Auckland, New Zealand 1950
The Games in Auckland saw a number of firsts with the introduction of the Games Village, air travel and chaperones.
Auckland was noteworthy for the first Games Village. Ardmore, 23 miles out, had been an Air Force camp and later a Teachers’ Training College. The women had individual cubicles, the men doubled up. The Village was too far out, but it achieved the ideal of fellowship as never before.
The airplane made an entrance into Scottish travel modes. Seventeen of the team left Southampton on December 16 1949, aboard the Shaw and Savill liner, Tamaroa, in which the English party also sailed. Alan Paterson (High Jump) and Andrew Forbes (3 & 6 miles) could not make the ship, for good reasons. The two Victoria Park athletes flew out from Prestwick on 23rd January – two days after the main party had docked at Auckland. The fliers were the forerunners of future travel, so that Auckland became the last of the great sea voyages.
It saw the first (honorary) chaperones, too. Col Usher had brought his wife along at his own expense. So had Mr W G Todd, of Paisley, paying his own way as swimming officials. Mrs Todd chaperoned the English girl swimmers, too. At Auckland, Hugh Morrison, weightlifter and resident in New Zealand, met up with his team mates. The seafarers brought in the New Year in Panama, on the Pacific side of the Canal and the beginning of a new time zone. The Scots hoped for some relaxation of the strict bedtime rules. The English were not easy to persuade, but agreed to a midnight curfew. By bringing New Year in, before putting the clock back, the Scots enjoyed an extra hour of celebration.
Heading into the Pacific, the ceremony of ‘Crossing the Line’ broke the monotony. For 21 days, until they made landfall at Auckland, the passengers saw nothing but the sea.
Great piles of accumulated mail were brought abroad when they did tie up. “There were masses of invitations to Burns suppers from Scottish societies,” said Peter Heatly. “If we care, we could have eaten haggis from Auckland, up near the top of North Island, to Invercargil at the bottom of South Island.
Peter Heatly won his first gold for tower diving, a silver in springboard diving. Had he not suffered an interruption to the last dive, he might have had a second gold. Helen O Gordon won her gold in the breaststroke, beating the Games 200-yard record in 3 minutes 1.7 seconds.
James Hamilton, the cyclist, broke a leg in a race at Dunedin. Although the Scots were not involved, water polo featured in Games history for the first and last time, as part of Aquatics. One or two of the men in the team had given up jobs to travel and at least one, hammer gold medallist, Duncan Clark stayed on in New Zealand, where he stills lives. After the Games, the Scottish, English, Welsh and Canadian contingents were taken on a tour of New Zealand, lasting three weeks. They stayed in private homes. The Scots reached Southampton again on April 8. They had been away for 113 days.

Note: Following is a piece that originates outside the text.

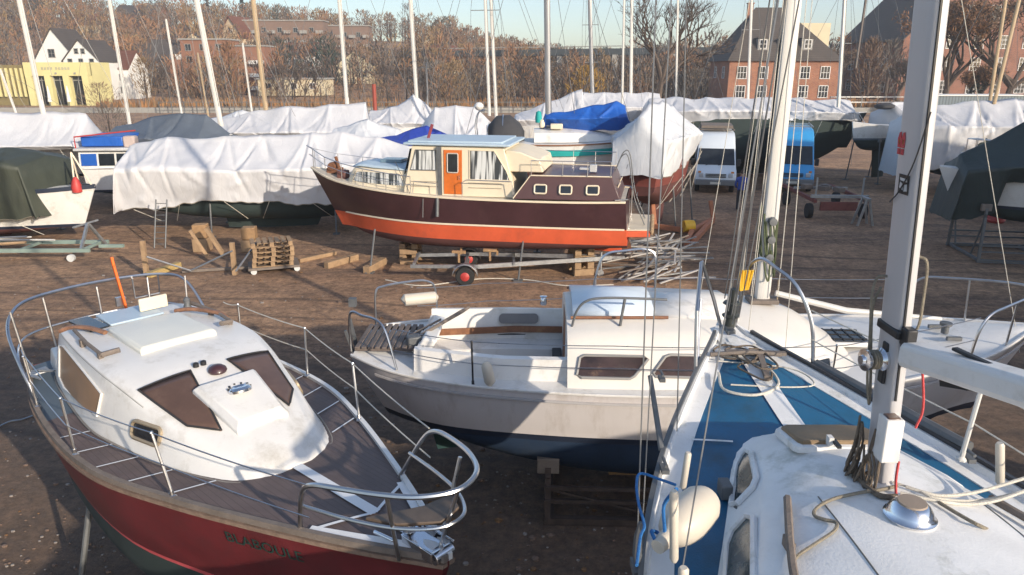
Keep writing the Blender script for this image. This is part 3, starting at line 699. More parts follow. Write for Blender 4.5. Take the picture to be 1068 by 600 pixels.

Fencing, Weightlifting and Water Polo competitions were added to the usual roster for the Auckland Games but Scots did not feature as medallists in these sports. On the whole, the Scottish party really did well in winning a total of 5 Gold, 3 Silver and 2 Bronze medals. Scotland, after all, had only won five Gold medals at the 1934 Games in London when a much larger team had been entered. Peter Heatly’s contribution, at the 1950 Games, of Gold and Silver medals in the Diving events was particularly noteworthy.